A waiver of contract occurs when a party to a contract waives or gives up one or more rights or benefits it has under the terms of the contract. A party generally does not waive its rights unless the waiver is made voluntarily and with knowledge of the rights being waived—known as a “knowing and voluntary relinquishment of rights.”
Contracts often include a non-waiver paragraph or provision stating that a party’s (or the parties’) failure to pursue or exercise certain rights under the contract does not constitute a waiver of those or other rights under the contract. Such non-waiver provisions are common in insurance contracts and other commercial contracts.

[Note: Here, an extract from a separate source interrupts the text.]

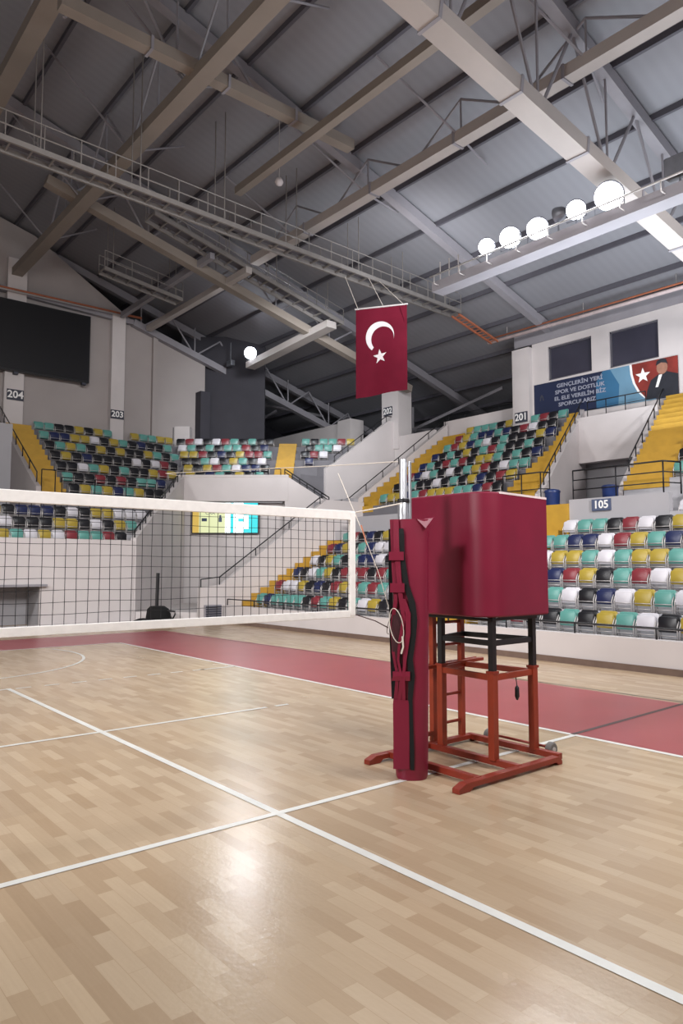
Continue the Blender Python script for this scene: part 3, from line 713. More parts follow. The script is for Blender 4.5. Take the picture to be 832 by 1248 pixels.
for i in range(10):
    a = PI/2 + i*PI/5; r = .2 if i % 2 == 0 else .085
    st.append((.785 + r*math.cos(a)*.24, .66 + r*math.sin(a)))
bpoly(st, M['whitepaint'], .021, 'star')
bpoly([(.80,.02),(1,.02),(1,.55),(.955,.62),(.93,.66),(.885,.62),(.835,.5),(.81,.25)], M['suit'], .024, 'suit')
bpoly([(.862,.3),(.878,.3),(.905,.6),(.885,.6)], M['whitepaint'], .027, 'shirt')
hd = [(.905 + .034*math.cos(2*PI*i/14), .77 + .17*math.sin(2*PI*i/14)) for i in range(14)]
bpoly(hd, M['skin'], .027, 'face')
bpoly([(.868,.84),(.875,.95),(.9,1.0),(.93,.97),(.942,.82),(.93,.87),(.9,.9)], M['suit'], .030, 'hair')
bpoly([(.045,.5),(.05,.62),(.062,.68),(.074,.62),(.079,.5),(.07,.5),(.068,.58),(.062,.61),(.056,.58),(.054,.5)], M['slate'], .008, 'emblem')
for i, tx in enumerate(['GENÇLERİN YERİ', 'SPOR VE DOSTLUK', 'EL ELE VERELİM BİZ', 'SPORCULARIZ']):
    y = by0 - 1.55 + [.0,.0,-.0,.1][i]; lo, hi = bz(y)
    text_mesh(tx, .18, M['whitedim'], 'lettering', frame((BX-.012, y-.2, lo + .99 - i*.215), (0,-1,-.016)), t, .002, sx=1.18, bold=.004)

# ------------------------------------------------------------------ video screen, lit screen
t = thing('video_screen', (5.0, 22.6, 8.4), 'large black switched-off video screen high on the end wall', 'screen')
MB().box(1.0, 6.86, 22.55, 22.76, 8.44, 11.0).obj('housing', M['black'], t, bevel=.02)
MB().box(1.07, 6.79, 22.53, 22.55, 8.51, 10.93).obj('display', M['screenblk'], t)
MB().box(4.2, 4.35, 22.56, 22.74, 8.36, 8.44).obj('bracket', M['slate'], t); MB().box(6.6,6.75,22.56,22.74,8.36,8.44).obj('bracket', M['slate'], t)
o = fr(-4.22, 26.3); o.z = 2.7
t = thing('led_screen', o, 'lit yellow white and cyan advertising screen on the corner wall', 'screen')
def lb(l0, l1, z0, z1, c0, c1, name, m):
    return MB().prism([frp(l0,c0), frp(l1,c0), frp(l1,c1), frp(l0,c1)], z0, z1).obj(name, M[m], t)
lb(-5.44,-3.0,2.78,4.0,26.16,26.34,'housing','black')
L0, L1, Z0, Z1 = -5.40, -3.04, 2.82, 3.96
def ls(a, b, q0, q1, m, name, off=.02): return lb(L0+(L1-L0)*a, L0+(L1-L0)*b, Z0+(Z1-Z0)*q0, Z0+(Z1-Z0)*q1, 26.16-off, 26.16, name, m)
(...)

In Iowa, a waiver of contract is recognized when a party intentionally relinquishes a known right or conducts itself in such a manner that would reasonably be interpreted as relinquishing a right, and it does so voluntarily. This means that the party must have knowledge of the right and make a conscious decision to forego it. The courts in Iowa will generally uphold such waivers if they are made knowingly and voluntarily. Additionally, Iowa law acknowledges the validity of non-waiver clauses within contracts. These clauses state that the failure to enforce or exercise rights or provisions of the contract does not amount to a waiver of those rights or any future rights under the contract. Such clauses are particularly prevalent in insurance and commercial contracts to prevent any misunderstanding that might arise from a party not immediately enforcing a right or provision. The presence of a non-waiver clause requires clear and unequivocal evidence of intent to waive if a party claims that a waiver has occurred despite the clause.